Just as Bresenham's algorithm prevents gaps by performing an initial rotation, we'll avoid holes by performing two initial rotations.
Get the normal vector and point that represent the plane your triangle lies on. Hint: use the cross product of (line from p0 to p1) and (line from p0 to p2) for the vector, and use any of your corner points for the point.
You want the plane to be sufficiently not-steep, to avoid holes. You must satisfy these conditions:
-1 >= norm.x / norm.y >= 1
-1 >= norm.z / norm.y >= 1
Rotate your normal vector and initial points 90 degrees about the x axis and 90 degrees about the z axis until these conditions are satisfied. I'm not sure how to do this in the fewest number of rotations, but I'm fairly sure you can satisfy these conditions for any plane.
Create a function f(x,z) which represents the plane your rotated triangle now lies on. It should return the Y value of any pair of X and Z values.
Project your triangle onto the XZ plane (i.e., set all the y values to 0), and use your favorite 2d triangle drawing algorithm to get a collection of x-and-z coordinates.
For each pixel value from step 4, pass the x and z values into your function f(x,z) from step 3. Round the result to the nearest integer, and store the x, y, and z values as a voxel somewhere.

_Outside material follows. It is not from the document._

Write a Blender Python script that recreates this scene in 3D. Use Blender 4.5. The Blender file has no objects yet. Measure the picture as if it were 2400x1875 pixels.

If you performed any rotations in step 2, perform the opposite of those rotations in reverse order on your voxel collection.

Start with a function that checks for triangle/voxel intersection. Now you can scan a volume and find the voxels that intersect the triangle - these are the ones you're interested in. This is a lousy algorithm but is also a regression test for anything else you try. This test is easy to implement using SAT (separating axis theorem) and considering the triangle a degenerate volume (1 face, 3 edges) and considering the voxels symmetry (only 3 face normals).
I use octtrees, so my preferred method is to test a triangle against a large voxel and figure out which of the 8 child octants it intersects. Then use recursion on the intersected children until the desired level of subdivision is attained. Hint: at most 6 of the children can be intersected by the triangle and often fewer than that. This is tricky but will produce the same results as the first method but much quicker.
Rasterization in 3d is probably fastest, but IMHO is even harder to guarantee no holes in all cases. Again, use the first method for comparison.